学生時代にリュートの音色に魅了された星野さんは、ふとしたことがきっかけでこのリュートを弾けるようになりたいと、先生を見つけて学び始めます。
初めて日本にキリスト教が渡ったばかりの頃、豊臣秀吉も耳にしたことがあるであろう、中世の音楽。
星野さんはリュートを学んでいくうちに、意外な方向へと関心が広がります。
キリスト教徒となり、ローマへと旅立った日本の使節少年たち。
世界へキリスト教の伝導のために派遣された、ヨーロッパの様々な修道会の司祭たち。
キリスト教の布教は望まず、貿易だけがしたかった当時の幕府の思惑。
そして始まった、キリシタンの迫害。
棄教を拒み、次々と生まれた殉教者たち。
星野さんは様々な書物を読みあさり、その歴史を探るうちに、実際にその「迫害」が行われた長崎へ、そして大村へと足を運びます。
さらには、日本で殉教し、聖人となった司祭の故郷、スペインへ。
日本でのキリシタンの迫害について、これだけ生々しい記録があるとは、知りませんでした。

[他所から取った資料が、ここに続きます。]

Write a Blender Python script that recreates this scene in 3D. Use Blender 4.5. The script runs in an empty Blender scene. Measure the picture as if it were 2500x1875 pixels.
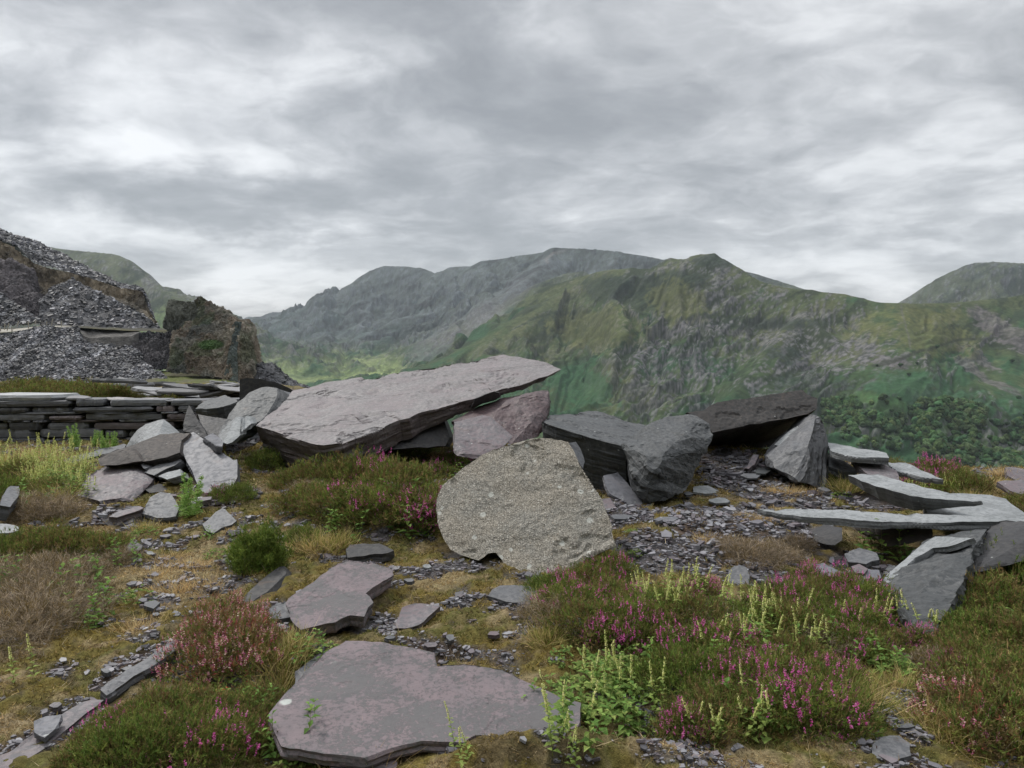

そのあまりの残酷さに、そして自ら殉教を選んだ当時の人たちに、その背景の「なぜ」を追わずにはいられなかったでしょう。
それだけの迫害のあった地にでさえ、当時から残る痕跡はことごとく消しされていたという。そして記憶さえも。
星野さんの長崎・大村の訪問は、巡礼の旅にも見えました。
いや、読んでいる私も、それに加わったような気持ちになりました。
キリスト教撲滅のために、なぜ4万人もの人が、その多くは武士ではない庶民たちが、キリスト教の信仰ゆえに、殺されなければならなかったのか。
残酷な死に方をすると分かっていても、一部のキリシタンたちは、なぜ殉教を選んだのか。
リュートからつながった、半ば忘れ去られた人たちの記憶が、星野さんの手を通してこうして甦ったのは、偶然とは思えないものを感じました。
このことを知ることができて、よかった。
彗星は、その光を弱めながらも何百年もの時を経て再び現れるものなのか。
私も、長崎へ、そして大村へ、巡礼のために足を運びたくなりました。